The nonprofit group projects search marketing spending in North America will increase to $7.19 billion this year and reach $11.0 billion in 2010.

The findings in SEMPO's report, "The State of Search Engine Marketing 2005," are based on a survey of advertisers, agencies and affiliate marketing firms conducted by Radar Research and Intellisurvey. The global survey generated 553 responses, 70% of them from North America.

According to the report, the majority of search funding is poached from other marketing channels. SEMPO said the biggest shares of budgets for SEM are being shifted from affiliate marketing, Web site development, print Yellow Pages advertising, e-mail marketing and direct mail.

"Marketers are taking a closer look at media consumption patterns," said Kevin Lee, chairman of SEMPO and CEO of Did-it.com, a SEM company. "Search really shines, and that is hard to replicate in other media."
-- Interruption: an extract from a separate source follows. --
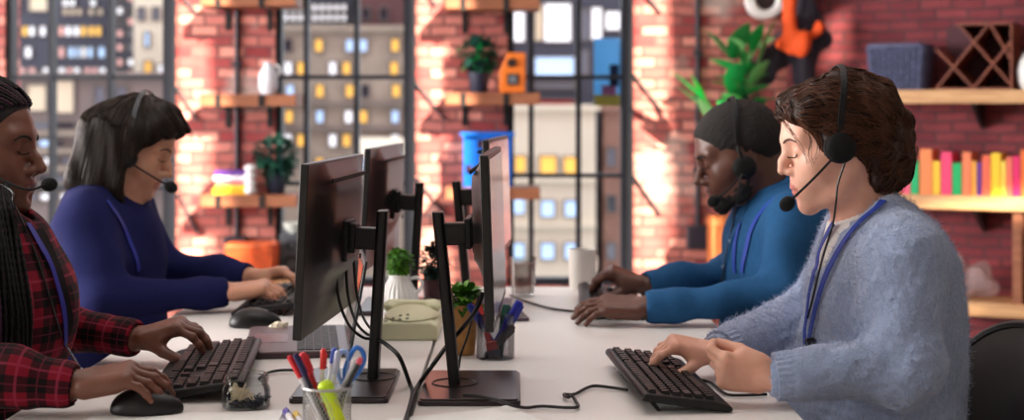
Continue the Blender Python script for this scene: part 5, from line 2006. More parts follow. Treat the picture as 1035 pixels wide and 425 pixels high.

Bryan Brickley, director of business development at Searchfeed.com, said pay-per-click's effectiveness has motivated advertisers to invest in search. "Pay-per-click offers a way to control spending and pay only for users that visit their site," he said. "These types of factors cannot be as easily controlled and monitored with other advertising methods."

The report tallied payments to search engines and search-related media companies, search marketing agencies and in-house expenditures in support of search. The programs included paid placement, paid inclusion, organic search and search marketing technology.

Paid placement accounted for $4.70 billion, or 83%, of the total spent on SEM last year. Most advertisers use organic search engine optimization, but that accounted for just 11% of spending. Paid inclusion accounted for about 4% and SEM technology for less than 2%.

Google AdWords remains the most popular search advertising program, used by 95% of respondents.